Bueno, quizá se me caía la baba más
con las Meg Ryan de ese tamaño.
También se me caía la baba en el
interior de las salas, de sillones rojizos, mullidos, entre balconería y pedrería
de imitación, en penumbra entre ese olor antiguo de cine veterano que no me
voy a molestar en describirlo porque solo los que lo han olido saben lo
maravilloso que es. Salas donde, en la primera sesión de tarde, apenas se entrevían
a señoras mayores en visones (seguramente, de imitación también; todo era una
imitación) y caballeros de gabardina y traje de lana gruesa; hace 25 años, el
frío en Madrid llegaba ya en octubre y, por lo tanto, los recuerdos de mis
primeros cines madrileños son de chulapos ancianos bien abrigados.
Hace 25 años, la acera de los
impares de Gran Vía (la más cercana a Sol) era la acera del Madrid Rock (sí, queridos jóvenes:
había tiendas de tres plantas que solo vendían discos) y la otra, la de la Ser.
También se reconocían los distintos puntos de la Gran Vía en función de sus
cines. Hoy, quedan tres como tales (Callao, Palacio de la Prensa y Capitol),
otros siguen ejerciendo de teatros (aunque para musicales) y otros tantos se
han convertido en multinacionales de ropa.
También hay edificios
clausurados, incluso en plena Gran Vía, que no han reabierto en ninguna condición
posible pese a los años transcurridos desde su cierre como cines. Está –o estaba-
el Rex, junto al Capitol, donde podías ir a ver los grandes estrenos cuando
estaban a punto de quitarlos de la cartelera, el cinecito –porque era uno
pequeñito, coqueto- de las últimas oportunidades; y, en el número 35 (impares:
la acera del Madrid Rock; en este caso, al poco de salir de Callao y enfilar
hacia la Casa del Libro), el Palacio de la Música, con tres salas a cada cual más
enorme y, por lo tanto, tres grandes cartelones con las estrellas en vívidos
colores.
Allí, a mediados de noviembre del
año 1993, en una sesión de las cuatro de la tarde, entre señoras de collares
ruidosos y toses de señores que fumaban tabaco negro, me metí (en efecto, iba solo al cine porque tenía tanta ansia de ver todo lo que ponían que no podía esperar a ir acompañado) a ver una película
porque me sorprendió el elenco de estrellas que se anunciaban en su carátula:
Brad Pitt, Gary Oldman, Val Kilmer, Dennis Hopper y Christopher Walken y, como protagonistas destacados (los más desconocidos), Christian Slater y
Patricia Arquette.
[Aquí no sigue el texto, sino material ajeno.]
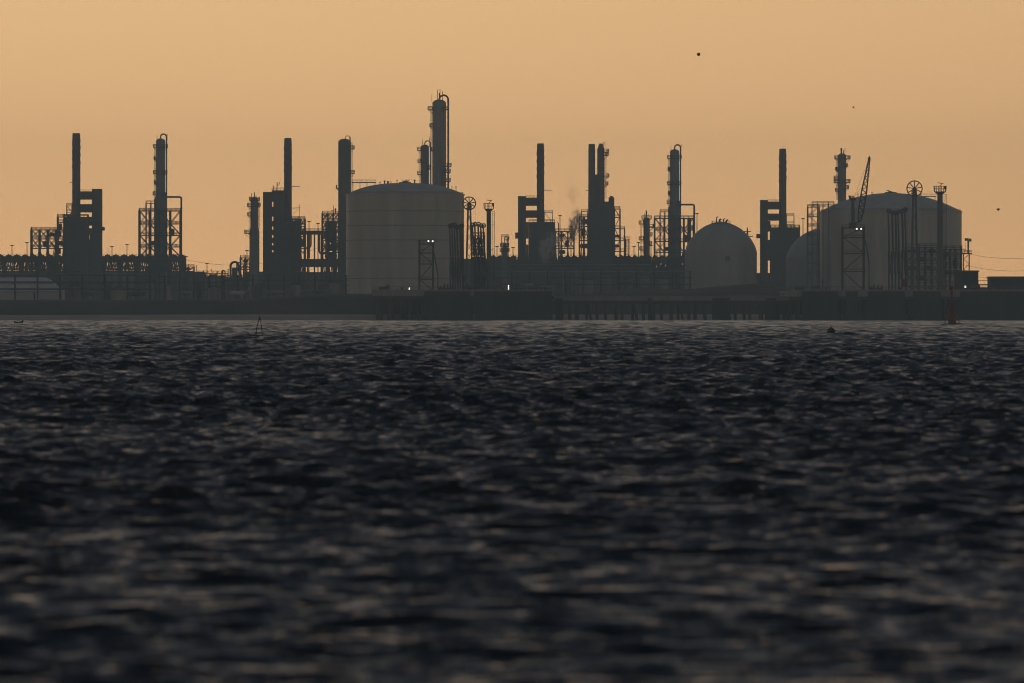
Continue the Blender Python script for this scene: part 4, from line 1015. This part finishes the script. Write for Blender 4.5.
# things on the jetty decks
def lamp_post(label, px, py, Y, h):
    t = on_deck('lamp_post', label, 'lamp post', px, Y, 'small lit lamps on the jetties', z0=wz(py, Y)-h); s = t.s
    t.part('pole', MB().tube([(0, 0, 0), (0, 0, h-.25)], .09, 8), 'dark_steel')
    hd = t.part('lamp_head', MB().lathe([(.12, h-.249), (.30, h-.15), (.30, h+.35), (.1, h+.42)], 10), 'dark_steel')
    return t, hd
for lab, px, py, Y, col, sz in (('small lit lamp at the foot of the left gangway tower', 409.4, 289.5, 3008, 'lamp_warm', (.22, .62)), ('tall narrow lit lamp on the jetty below the very small column', 508.5, 288.6, 3008, 'lamp_white', (.22, 1.25)), ('small lit lamp near the red buoy at the far right', 965.3, 287.0, 3008, 'lamp_white', (.3, .35))):
    h = wz(py, Y) - DECK
    t, hd = lamp_post(lab, px, py, Y, max(h, .9))
    hh = max(h, .9)
    t.part('lamp_tube', MB().box(-sz[0], sz[0], -.42, -.31, hh-sz[1]+.1, hh+sz[1]+.1), col, hd)
def pipe_manifold(label, px, Y, w, h, m):
    t = on_deck('valve_manifold', label, 'valve manifold', px, Y, 'valve manifolds on the jetty decks'); s = t.s
    for k in range(4):
        x = (-.5+k/3)*w*s; zz = h*s*(.6+.13*((k*7) % 4))
        t.part('pipe', MB().tube([(x, 0, 0), (x, 0, zz), (x, -.8, zz+.4), (x, -1.6, zz)], .34, 8), m)
        t.part('hand_wheel', MB().torus((x, -1.0, zz+.8), (0,0,1), .5, .08, 14, 5), 'red_paint')
    t.part('header_pipe', MB().tube([(-.6*w*s, .8, .8), (.6*w*s, .8, .8)], .45, 10), m)
    t.part('drip_tray', MB().box(-.55*w*s, .55*w*s, -2, .2, .02, .3), 'grey_steel')
for lab, px, w, h, m in (('rust brown valve manifold below the left loading arms', 446, 10, 4.6, 'rust'), ('rust brown valve manifold left of the round left tower', 470, 12, 3.8, 'rust'), ('low dark valve manifold right of the left jetty lamp', 520, 12, 2.8, 'grey_steel'), ('low dark valve manifold right of the crane tower', 876, 12, 4.0, 'grey_steel'), ('dark valve manifold at the left end of the right jetty head', 800, 8, 2.8, 'grey_steel')):
    pipe_manifold(lab, px, 3018, w, h, m)
t = on_deck('fire_hose_cabinet', 'small red cabinet below the right loading arms', 'cabinet', 904.4, 3008); s = t.s
t.part('body', MB().box(-1.2, 1.2, -.6, .6, 1.6, 4.4), 'red_paint'); t.part('door', MB().box(-1.0, 1.0, -.66, -.601, 1.8, 4.2), 'red_paint')
for k in (-.9, .9): t.part('leg', MB().box(k-.12, k+.12, -.2, .2, 0, 1.599), 'dark_steel')
for lab, px, Y, wd, top in (('small dark control hut on the left end of the left jetty head', 384, 3014, 7, 288.6), ('low control hut beside the round left tower', 533, 3016, 9, 286), ('low control hut at the left end of the right jetty head', 815, 3016, 8, 287.6)):
    shed('control_hut', lab, 'hut', px-wd/2, px+wd/2, top, Y, 6, 'concrete', z0=DECK, group='huts on the jetties')
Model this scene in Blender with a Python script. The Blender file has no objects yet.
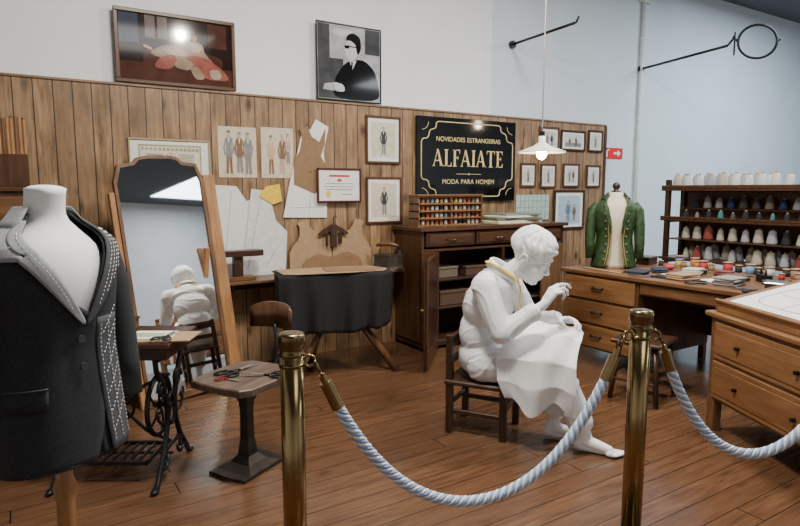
import bpy,bmesh,math,random
from mathutils import Vector as V, Matrix, noise as NZ
from mathutils.bvhtree import BVHTree
random.seed(7)
sc=bpy.context.scene; col=sc.collection
R=math.radians
pi=math.pi
# ------------------------------------------------------------------ materials
_m={}
def newmat(name):
    m=bpy.data.materials.new(name);m.use_nodes=True
    nt=m.node_tree;b=nt.nodes['Principled BSDF'];return m,nt,b
def MA(nt,op,a,b=None,c=None):
    n=nt.nodes.new('ShaderNodeMath');n.operation=op
    for i,x in enumerate((a,b,c)):
        if x is None: continue
        if isinstance(x,(int,float)): n.inputs[i].default_value=x
        else: nt.links.new(x,n.inputs[i])
    return n.outputs[0]
def mixc(nt,f,a,b):
    n=nt.nodes.new('ShaderNodeMix');n.data_type='RGBA'
    for s,x in (('Factor',f),('A',a),('B',b)):
        i=[k for k in n.inputs if k.name==s and (k.type=='RGBA' if s!='Factor' else k.type=='VALUE')][0]
        if hasattr(x,'is_linked'): nt.links.new(x,i)
        elif isinstance(x,(int,float)): i.default_value=x
        else: i.default_value=(*x,1)
    return [o for o in n.outputs if o.type=='RGBA'][0]
def coords(nt,sc3=(1,1,1)):
    t=nt.nodes.new('ShaderNodeTexCoord');m=nt.nodes.new('ShaderNodeMapping')
    m.inputs['Scale'].default_value=sc3;nt.links.new(t.outputs['Object'],m.inputs[0]);return m.outputs[0]
def noise(nt,vec,scale,detail=3,rough=.5):
    n=nt.nodes.new('ShaderNodeTexNoise');n.inputs['Scale'].default_value=scale;n.inputs['Detail'].default_value=detail
    n.inputs['Roughness'].default_value=rough;nt.links.new(vec,n.inputs['Vector']);return n.outputs['Fac']
def contrast(nt,f,lo,hi):
    n=nt.nodes.new('ShaderNodeMapRange');nt.links.new(f,n.inputs[0]);n.inputs[1].default_value=lo;n.inputs[2].default_value=hi;return n.outputs[0]
def bump(nt,b,h,s,d=.01):
    n=nt.nodes.new('ShaderNodeBump');n.inputs['Strength'].default_value=s;n.inputs['Distance'].default_value=d
    nt.links.new(h,n.inputs['Height']);nt.links.new(n.outputs[0],b.inputs['Normal'])
def P(name,c,rough=.5,metal=0,var=.12,scale=25,bmp=0,coat=0,emit=None,es=0,bd=.01):
    if name in _m: return _m[name]
    m,nt,b=newmat(name)
    b.inputs['Roughness'].default_value=rough;b.inputs['Metallic'].default_value=metal
    vec=coords(nt);f=noise(nt,vec,scale)
    d=tuple(x*(1-var) for x in c);e=tuple(min(1,x*(1+var)) for x in c)
    nt.links.new(mixc(nt,contrast(nt,f,.3,.7),d,e),b.inputs['Base Color'])
    if bmp: bump(nt,b,f,bmp,bd)
    if coat: b.inputs['Coat Weight'].default_value=coat;b.inputs['Coat Roughness'].default_value=.05
    if emit: b.inputs['Emission Color'].default_value=(*emit,1);b.inputs['Emission Strength'].default_value=es
    _m[name]=m;return m
def W(name,c1,c2,axis='x',rough=.45,scale=9):
    if name in _m: return _m[name]
    m,nt,b=newmat(name);b.inputs['Roughness'].default_value=rough
    s=[6,6,6];s['xyz'.index(axis)]=.6
    vec=coords(nt,tuple(s));f=noise(nt,vec,scale*.5,5,.65)
    nt.links.new(mixc(nt,contrast(nt,f,.32,.68),c1,c2),b.inputs['Base Color']);bump(nt,b,f,.15,.003)
    _m[name]=m;return m
def planks(name,wax,lax,width,c1,c2,c3,groove,rough,length=None,knots=.75,gc=.18,kt=.22,patch=0):
    m,nt,b=newmat(name);b.inputs['Roughness'].default_value=rough
    t=nt.nodes.new('ShaderNodeTexCoord');sp=nt.nodes.new('ShaderNodeSeparateXYZ');nt.links.new(t.outputs['Object'],sp.inputs[0])
    w=sp.outputs['XYZ'.index(wax)];l=sp.outputs['XYZ'.index(lax)]
    u=MA(nt,'DIVIDE',w,width);idx=MA(nt,'FLOOR',u);fr=MA(nt,'FRACT',u)
    wn=nt.nodes.new('ShaderNodeTexWhiteNoise');wn.noise_dimensions='1D';nt.links.new(idx,wn.inputs['W']);r=wn.outputs['Value']
    rv=r
    edge=MA(nt,'LESS_THAN',MA(nt,'MINIMUM',fr,MA(nt,'SUBTRACT',1.0,fr)),groove)
    if length:
        lu=MA(nt,'ADD',MA(nt,'DIVIDE',l,length),MA(nt,'MULTIPLY',r,7.3));li=MA(nt,'FLOOR',lu);lf=MA(nt,'FRACT',lu)
        wn2=nt.nodes.new('ShaderNodeTexWhiteNoise');wn2.noise_dimensions='2D'
        cb0=nt.nodes.new('ShaderNodeCombineXYZ');nt.links.new(idx,cb0.inputs[0]);nt.links.new(li,cb0.inputs[1]);nt.links.new(cb0.outputs[0],wn2.inputs['Vector'])
        rv=wn2.outputs['Value'];edge=MA(nt,'MAXIMUM',edge,MA(nt,'LESS_THAN',lf,.0022))
    cb=nt.nodes.new('ShaderNodeCombineXYZ')
    nt.links.new(MA(nt,'MULTIPLY',w,1.0),cb.inputs[0]);nt.links.new(MA(nt,'MULTIPLY',l,.09),cb.inputs[1]);nt.links.new(MA(nt,'MULTIPLY',rv,9.0),cb.inputs[2])
    g=noise(nt,cb.outputs[0],38,5,.65)
    cc=mixc(nt,contrast(nt,g,.3,.7),c1,c2)
    cc=mixc(nt,MA(nt,'MULTIPLY',rv,.6),cc,c3)
    if patch:
        cb3=nt.nodes.new('ShaderNodeCombineXYZ');nt.links.new(MA(nt,'MULTIPLY',rv,13.0),cb3.inputs[0]);nt.links.new(MA(nt,'MULTIPLY',l,.6),cb3.inputs[1]);nt.links.new(w,cb3.inputs[2])
        cc=mixc(nt,MA(nt,'MULTIPLY',contrast(nt,noise(nt,cb3.outputs[0],3.5,3,.6),.42,.66),patch),cc,tuple(x*.8 for x in c1))
    if knots:
        cb2=nt.nodes.new('ShaderNodeCombineXYZ');nt.links.new(w,cb2.inputs[0]);nt.links.new(MA(nt,'MULTIPLY',l,.55),cb2.inputs[1]);nt.links.new(MA(nt,'MULTIPLY',rv,5.0),cb2.inputs[2])
        vo=nt.nodes.new('ShaderNodeTexVoronoi');vo.inputs['Scale'].default_value=6.5;nt.links.new(cb2.outputs[0],vo.inputs['Vector'])
        k=contrast(nt,vo.outputs['Distance'],kt,.05)
        cc=mixc(nt,MA(nt,'MULTIPLY',k,knots),cc,tuple(x*.30 for x in c1))
    cc=mixc(nt,edge,cc,tuple(x*gc for x in c1))
    nt.links.new(cc,b.inputs['Base Color'])
    bump(nt,b,MA(nt,'SUBTRACT',MA(nt,'MULTIPLY',g,.15),edge),.5,.006)
    _m[name]=m;return m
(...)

La película (para los que me conocen es casi evidente desde
el título del post) era Amor a quemarropa (True Romance). Dirigida por el
hermano bueno de los Scott (para mí, Tony era mejor director que Ridley, lo siento)
y con un guion de un tal Quentin Tarantino, quien con el dinero que cobró por él,
pudo rodar su primera película, Reservoir Dogs.
A esas alturas de mi vida (a los
18 años te crees que lo has vivido todo), me creía un amante del cine. Pero
Amor a quemarropa me demostró cómo de grande podría ser el amor verdadero (y no
farolero, como dicen en otra película que no hace falta que os señale).
¿A qué viene todo esto? A que, 25
años después, y también tras casi una década de seguimiento de series, me he
topado con una digna sucesora de Amor a quemarropa en la pequeña pantalla (o
grande, porque en proporción a mi casa, mi tele es grande). Se ha comparado ya
mucho The End of the F***ing World a True Romance. Más allá del argumento, la serie toma prestado mucho más que la sinopsis básica (pareja de incomprendidos
comete crímenes casi sin pretenderlo y huye de todo y todos). Es un homenaje constante.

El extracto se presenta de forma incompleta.